In short, the Nobel committee's message is this: that there are still great open questions, and fundamental disagreements, within the economics profession. Too often, outsiders consider economics to be a monolithic discipline, presenting an orthodoxy to the world. As this year's prize shows, this is not the case. In other, similarly divisive times, the committee has rewarded disagreement, too: in 1974, the Nobel was awarded to the arch-theorist of the free market, Friedrich Hayek, as well as to Gunnar Myrdal, who emphasised how markets could operate only within institutional constraints, and were not so genuinely "free". In 1974, disagreements over resource pricing and development paradigms were convulsing the world. Today, the flashpoint is, more often than not, questions about financial regulation and interdependence.

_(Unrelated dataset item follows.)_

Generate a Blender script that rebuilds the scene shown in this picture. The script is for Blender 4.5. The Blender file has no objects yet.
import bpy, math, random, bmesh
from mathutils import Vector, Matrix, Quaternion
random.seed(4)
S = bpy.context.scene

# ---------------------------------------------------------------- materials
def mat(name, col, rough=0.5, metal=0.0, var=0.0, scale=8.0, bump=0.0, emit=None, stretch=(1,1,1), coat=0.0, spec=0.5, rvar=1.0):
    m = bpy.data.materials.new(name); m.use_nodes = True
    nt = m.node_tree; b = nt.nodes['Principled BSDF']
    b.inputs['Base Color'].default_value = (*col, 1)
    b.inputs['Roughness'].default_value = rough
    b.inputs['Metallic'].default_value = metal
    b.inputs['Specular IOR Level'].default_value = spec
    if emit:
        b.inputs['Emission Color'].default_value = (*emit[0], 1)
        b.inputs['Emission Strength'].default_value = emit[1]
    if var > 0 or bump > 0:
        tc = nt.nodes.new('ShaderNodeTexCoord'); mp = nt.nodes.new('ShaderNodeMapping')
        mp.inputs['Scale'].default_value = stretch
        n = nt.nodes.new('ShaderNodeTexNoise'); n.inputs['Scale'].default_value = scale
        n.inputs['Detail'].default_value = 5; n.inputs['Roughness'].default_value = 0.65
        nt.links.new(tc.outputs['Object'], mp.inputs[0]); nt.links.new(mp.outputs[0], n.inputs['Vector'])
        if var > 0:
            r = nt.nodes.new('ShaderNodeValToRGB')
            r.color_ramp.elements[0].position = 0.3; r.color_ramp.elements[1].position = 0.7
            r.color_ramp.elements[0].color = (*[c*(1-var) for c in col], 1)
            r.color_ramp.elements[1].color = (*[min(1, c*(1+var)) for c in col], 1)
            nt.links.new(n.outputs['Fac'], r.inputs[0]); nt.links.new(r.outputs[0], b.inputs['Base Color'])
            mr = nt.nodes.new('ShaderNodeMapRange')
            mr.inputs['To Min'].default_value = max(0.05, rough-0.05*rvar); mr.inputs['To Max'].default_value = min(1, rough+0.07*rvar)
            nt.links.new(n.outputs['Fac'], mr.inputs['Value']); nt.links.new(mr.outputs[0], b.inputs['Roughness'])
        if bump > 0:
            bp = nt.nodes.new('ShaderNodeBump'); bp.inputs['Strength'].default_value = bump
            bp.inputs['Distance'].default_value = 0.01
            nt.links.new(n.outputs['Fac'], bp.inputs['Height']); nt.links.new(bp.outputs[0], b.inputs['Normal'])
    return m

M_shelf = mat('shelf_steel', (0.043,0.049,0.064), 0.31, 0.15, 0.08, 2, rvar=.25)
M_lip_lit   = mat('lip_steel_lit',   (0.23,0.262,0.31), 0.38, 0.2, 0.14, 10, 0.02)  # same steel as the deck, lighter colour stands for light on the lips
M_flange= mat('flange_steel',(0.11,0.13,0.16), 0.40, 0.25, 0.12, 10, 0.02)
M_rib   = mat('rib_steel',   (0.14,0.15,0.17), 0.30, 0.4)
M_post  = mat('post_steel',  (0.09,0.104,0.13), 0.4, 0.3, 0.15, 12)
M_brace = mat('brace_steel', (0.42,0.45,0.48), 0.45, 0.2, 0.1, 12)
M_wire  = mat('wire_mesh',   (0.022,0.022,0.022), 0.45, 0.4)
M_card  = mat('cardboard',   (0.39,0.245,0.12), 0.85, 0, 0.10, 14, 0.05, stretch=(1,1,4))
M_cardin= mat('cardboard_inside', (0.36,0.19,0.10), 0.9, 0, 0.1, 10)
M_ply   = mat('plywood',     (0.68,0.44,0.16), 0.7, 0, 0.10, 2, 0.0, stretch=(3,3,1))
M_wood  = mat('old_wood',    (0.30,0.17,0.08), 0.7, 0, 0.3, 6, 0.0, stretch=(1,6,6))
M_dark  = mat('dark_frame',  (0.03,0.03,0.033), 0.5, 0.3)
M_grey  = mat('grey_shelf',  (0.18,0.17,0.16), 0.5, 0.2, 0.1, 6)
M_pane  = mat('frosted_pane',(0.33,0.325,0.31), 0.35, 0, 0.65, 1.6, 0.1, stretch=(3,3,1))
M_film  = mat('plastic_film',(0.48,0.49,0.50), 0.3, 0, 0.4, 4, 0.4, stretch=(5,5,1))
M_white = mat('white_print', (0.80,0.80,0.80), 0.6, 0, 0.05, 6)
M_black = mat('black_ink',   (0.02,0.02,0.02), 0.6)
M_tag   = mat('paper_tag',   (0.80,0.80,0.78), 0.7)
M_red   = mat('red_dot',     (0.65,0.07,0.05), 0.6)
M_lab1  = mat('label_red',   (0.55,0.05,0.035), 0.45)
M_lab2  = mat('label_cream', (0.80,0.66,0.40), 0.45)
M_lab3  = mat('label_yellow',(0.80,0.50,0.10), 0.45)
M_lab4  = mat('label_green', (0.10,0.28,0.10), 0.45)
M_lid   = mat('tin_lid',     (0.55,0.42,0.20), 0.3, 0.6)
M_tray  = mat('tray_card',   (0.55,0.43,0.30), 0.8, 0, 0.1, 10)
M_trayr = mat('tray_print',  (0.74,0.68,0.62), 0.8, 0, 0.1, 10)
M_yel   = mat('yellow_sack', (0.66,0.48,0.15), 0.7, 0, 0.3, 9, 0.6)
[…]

In demonstrating the breadth of answers the economic profession has provided to these fundamental questions, the Nobel committee has shown that the questions have no easy answers.

Indeed, that Professor Hansen, the developer of the "generalised method of moments" method in econometrics - which allows those studying a problem to get around major gaps in what data are available to them - was also honoured reflects that economics has shifted away from the big ideas and claims of its earlier years to processes and functionalities that allow the disputes those claims engendered to be better settled. This reflects the discipline's evolution - and underlines the disagreements that enliven it today.